## Supplied material
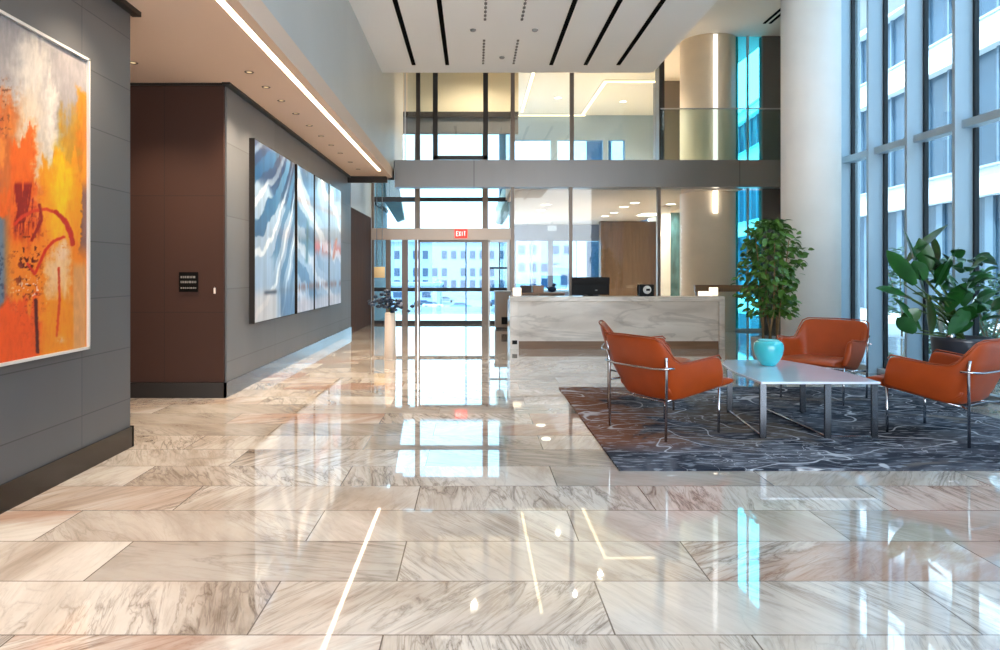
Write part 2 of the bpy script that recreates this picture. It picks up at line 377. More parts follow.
structure('wall_upper_left', MB().box(-2.0, -1.801, -8, 17.8, 3.7, 7), upper_m, 'smooth pale grey green wall above the soffit', 'wall')
structure('ceiling', MB().box(-1.8, 3.5, -5, 13.7, 5.3, 5.55), white_m, 'flat white dropped ceiling with black slots', 'ceiling')
structure('ceiling_high', MB().box(-3, 6.3, -5, 10.9, 7.0, 7.2).box(-3, 9.0, 10.9, 16.8, 7.0, 7.2).box(-3, 7.1, 16.8, 28.3, 7.0, 7.2), mat('high_ceiling_paint', (238, 235, 231), .8), 'higher pale ceiling right of the dropped ceiling', 'ceiling')
structure('beam', MB().box(-1.79, 8.6, YB, YB+.35, 3.32, 3.93), beam_m, 'grey metal clad beam crossing the lobby at first floor', 'beam')
structure('floor_upper', MB().box(.86, 6.2, YB+.36, 28, 3.34, 3.92), cream_m)
# left wall beyond the bridge: brown portal, pale wall above, running outside
structure('wall_entrance', MB().box(-3.1, -2.78, 15.76, 19.0, 2.87, 7).box(-3.1, -2.78, 19.0, 22.4, 0, 7), mat('pale_blue_render', (196, 210, 222), .7), 'pale wall above the dark brown portal by the entrance', 'wall')
structure('wall_portal', MB().box(-3.1, -2.78, 15.76, 18.9, 0, 2.86), wood_mat('dark_portal', (58, 34, 22), (74, 44, 28), rough=.85), 'dark brown portal at the end of the left wall', 'wall')
structure('wall_right_rear', MB().box(6.84, 8.6, 16.6, 16.8, 0, 7), greywall_m, 'dark grey wall between the cyan window and the big column', 'wall')
structure('wall_behind_balcony', MB().box(5.3, 6.1, 20.5, 20.7, 3.93, 7), greywall_m)
structure('wall_diagonal', MB().prism([(5.62, 10.9), (5.9, 10.85), (8.75, 16.6), (8.5, 16.6)], 0, 7), plast_m)
structure('column', MB().lathe([(.405, 0), (.405, 7)], 64, (4.975, 10.35, 0)), plast_m, 'big round off white plaster column beside the tall windows', 'column')
structure('column_rear', MB().lathe([(.66, 0), (.66, 7)], 64, (5.7, 17.05, 0)), plast2_m, 'round cream column behind the right end of the desk', 'column')

# reception room behind the desk
structure('ceiling_reception', MB().box(.9, 6.2, YB+.36, 28, 3.30, 3.335), mat('reception_ceiling', (222, 208, 194), .8), 'cream ceiling of the reception room with round downlights', 'ceiling')
RB = 28.0
structure('wall_reception_back', MB().box(X(512, RB), X(516, RB), RB, RB+.2, 0, 3.3).box(X(516, RB), X(600, RB), RB, RB+.2, Z(241, RB), 3.3)
          .box(X(516, RB), X(600, RB), RB, RB+.2, 0, Z(292, RB)).box(X(548, RB), X(553, RB), RB, RB+.2, .3, Z(240, RB)).box(X(600, RB), 6.4, RB, RB+.2, 0, 3.3), bluegrey_m,
          'blue grey wall around the windows behind the desk', 'wall')
structure('wall_wood', MB().box(4.85, 6.84, 26, 26.3, 0, 3.28).box(4.70, 4.85, 25.9, 26.35, 0, 3.28), wood_m, 'walnut panel wall behind the reception desk', 'wall')
structure('wall_white_pier', MB().box(X(661, 20), X(670.5, 20), 20, 20.3, 0, 3.28), plast_m, 'narrow pale pier left of the teal screen', 'wall')
structure('wall_teal_screen', MB().box(X(670.5, 20), 6.3, 20.02, 20.2, 0, 3.1), teal_m, 'dark teal textured screen left of the rear column', 'screen')
structure('wall_room_right', MB().prism([(6.2, 16.7), (6.3, 16.7), (7.1, 28), (7.0, 28)], 0, 7), cream_m)

def window(n, label, build):
    e = empty('window_%d' % n); tag(e, label, 'window', kind='structure'); build(e); return e
# --- tall windows on the right
WX = 5.67
edges = [10.55, 9.72, 8.86, 7.98, 7.12, 6.26, 5.40, 4.54, 3.68, 2.82, 1.96, 1.10, .24, -.62, -1.48]
fm = MB().box(WX-.2, WX, 0, .055, 0, 7).box(WX-.02, WX+.06, -.03, .085, 0, 7)
fin0 = None; gas0 = None; wn = 1
for i in range(len(edges)-1):
    y1, y0 = edges[i], edges[i+1]
    e = empty('window_%d' % wn)
    tag(e, 'tall blue framed glass bay, %s from the big column along the right side' % (['first', 'second', 'third', 'fourth', 'fifth', 'sixth', 'seventh', 'eighth', 'ninth', 'tenth', 'eleventh', 'twelfth', 'thirteenth', 'last'][i]), 'window', kind='structure')
    MB().box(WX-.22, WX, y1-.05, y1, 0, 7).build('mullion', fin_m, e)
    MB().box(WX-.02, WX+.03, y1-.085, y1-.05, 0, 7).build('gasket', gask_m, e)
    MB().box(WX-.14, WX, y0, y1-.05, 3.03, 3.12).build('transom', fin_m, e)
    MB().box(WX-.1, WX, y0, y1-.05, 0, .07).build('sill', alu_m, e)
    MB().box(WX+.005, WX+.02, y0, y1-.05, .07, 3.03).build('lower_pane', glassb_m, e)
    MB().box(WX+.005, WX+.02, y0, y1-.05, 3.12, 7).build('upper_pane', glassb_m, e)
    wn += 1
# cyan window behind the plant
e = empty('window_%d' % wn); wn += 1; tag(e, 'bright cyan tinted window between rear column and dark grey wall', 'window', kind='structure')
MB().box(6.2, 6.84, 16.65, 16.67, .05, 3.34).box(6.2, 6.84, 16.65, 16.67, 3.93, 7).build('pane', cyan_m, e)
MB().box(6.48, 6.52, 16.6, 16.66, 0, 7).box(6.2, 6.84, 16.6, 16.66, 0, .06).build('window_frame', fin_m, e)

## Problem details
Output the lines above in full and exactly as given, omitting any pictures.

## Output
Write part 2 of the bpy script that recreates this picture. It picks up at line 377. More parts follow.
structure('wall_upper_left', MB().box(-2.0, -1.801, -8, 17.8, 3.7, 7), upper_m, 'smooth pale grey green wall above the soffit', 'wall')
structure('ceiling', MB().box(-1.8, 3.5, -5, 13.7, 5.3, 5.55), white_m, 'flat white dropped ceiling with black slots', 'ceiling')
structure('ceiling_high', MB().box(-3, 6.3, -5, 10.9, 7.0, 7.2).box(-3, 9.0, 10.9, 16.8, 7.0, 7.2).box(-3, 7.1, 16.8, 28.3, 7.0, 7.2), mat('high_ceiling_paint', (238, 235, 231), .8), 'higher pale ceiling right of the dropped ceiling', 'ceiling')
structure('beam', MB().box(-1.79, 8.6, YB, YB+.35, 3.32, 3.93), beam_m, 'grey metal clad beam crossing the lobby at first floor', 'beam')
structure('floor_upper', MB().box(.86, 6.2, YB+.36, 28, 3.34, 3.92), cream_m)
# left wall beyond the bridge: brown portal, pale wall above, running outside
structure('wall_entrance', MB().box(-3.1, -2.78, 15.76, 19.0, 2.87, 7).box(-3.1, -2.78, 19.0, 22.4, 0, 7), mat('pale_blue_render', (196, 210, 222), .7), 'pale wall above the dark brown portal by the entrance', 'wall')
structure('wall_portal', MB().box(-3.1, -2.78, 15.76, 18.9, 0, 2.86), wood_mat('dark_portal', (58, 34, 22), (74, 44, 28), rough=.85), 'dark brown portal at the end of the left wall', 'wall')
structure('wall_right_rear', MB().box(6.84, 8.6, 16.6, 16.8, 0, 7), greywall_m, 'dark grey wall between the cyan window and the big column', 'wall')
structure('wall_behind_balcony', MB().box(5.3, 6.1, 20.5, 20.7, 3.93, 7), greywall_m)
structure('wall_diagonal', MB().prism([(5.62, 10.9), (5.9, 10.85), (8.75, 16.6), (8.5, 16.6)], 0, 7), plast_m)
structure('column', MB().lathe([(.405, 0), (.405, 7)], 64, (4.975, 10.35, 0)), plast_m, 'big round off white plaster column beside the tall windows', 'column')
structure('column_rear', MB().lathe([(.66, 0), (.66, 7)], 64, (5.7, 17.05, 0)), plast2_m, 'round cream column behind the right end of the desk', 'column')

# reception room behind the desk
structure('ceiling_reception', MB().box(.9, 6.2, YB+.36, 28, 3.30, 3.335), mat('reception_ceiling', (222, 208, 194), .8), 'cream ceiling of the reception room with round downlights', 'ceiling')
RB = 28.0
structure('wall_reception_back', MB().box(X(512, RB), X(516, RB), RB, RB+.2, 0, 3.3).box(X(516, RB), X(600, RB), RB, RB+.2, Z(241, RB), 3.3)
          .box(X(516, RB), X(600, RB), RB, RB+.2, 0, Z(292, RB)).box(X(548, RB), X(553, RB), RB, RB+.2, .3, Z(240, RB)).box(X(600, RB), 6.4, RB, RB+.2, 0, 3.3), bluegrey_m,
          'blue grey wall around the windows behind the desk', 'wall')
structure('wall_wood', MB().box(4.85, 6.84, 26, 26.3, 0, 3.28).box(4.70, 4.85, 25.9, 26.35, 0, 3.28), wood_m, 'walnut panel wall behind the reception desk', 'wall')
structure('wall_white_pier', MB().box(X(661, 20), X(670.5, 20), 20, 20.3, 0, 3.28), plast_m, 'narrow pale pier left of the teal screen', 'wall')
structure('wall_teal_screen', MB().box(X(670.5, 20), 6.3, 20.02, 20.2, 0, 3.1), teal_m, 'dark teal textured screen left of the rear column', 'screen')
structure('wall_room_right', MB().prism([(6.2, 16.7), (6.3, 16.7), (7.1, 28), (7.0, 28)], 0, 7), cream_m)

def window(n, label, build):
    e = empty('window_%d' % n); tag(e, label, 'window', kind='structure'); build(e); return e
# --- tall windows on the right
WX = 5.67
edges = [10.55, 9.72, 8.86, 7.98, 7.12, 6.26, 5.40, 4.54, 3.68, 2.82, 1.96, 1.10, .24, -.62, -1.48]
fm = MB().box(WX-.2, WX, 0, .055, 0, 7).box(WX-.02, WX+.06, -.03, .085, 0, 7)
fin0 = None; gas0 = None; wn = 1
for i in range(len(edges)-1):
    y1, y0 = edges[i], edges[i+1]
    e = empty('window_%d' % wn)
    tag(e, 'tall blue framed glass bay, %s from the big column along the right side' % (['first', 'second', 'third', 'fourth', 'fifth', 'sixth', 'seventh', 'eighth', 'ninth', 'tenth', 'eleventh', 'twelfth', 'thirteenth', 'last'][i]), 'window', kind='structure')
    MB().box(WX-.22, WX, y1-.05, y1, 0, 7).build('mullion', fin_m, e)
    MB().box(WX-.02, WX+.03, y1-.085, y1-.05, 0, 7).build('gasket', gask_m, e)
    MB().box(WX-.14, WX, y0, y1-.05, 3.03, 3.12).build('transom', fin_m, e)
    MB().box(WX-.1, WX, y0, y1-.05, 0, .07).build('sill', alu_m, e)
    MB().box(WX+.005, WX+.02, y0, y1-.05, .07, 3.03).build('lower_pane', glassb_m, e)
    MB().box(WX+.005, WX+.02, y0, y1-.05, 3.12, 7).build('upper_pane', glassb_m, e)
    wn += 1
# cyan window behind the plant
e = empty('window_%d' % wn); wn += 1; tag(e, 'bright cyan tinted window between rear column and dark grey wall', 'window', kind='structure')
MB().box(6.2, 6.84, 16.65, 16.67, .05, 3.34).box(6.2, 6.84, 16.65, 16.67, 3.93, 7).build('pane', cyan_m, e)
MB().box(6.48, 6.52, 16.6, 16.66, 0, 7).box(6.2, 6.84, 16.6, 16.66, 0, .06).build('window_frame', fin_m, e)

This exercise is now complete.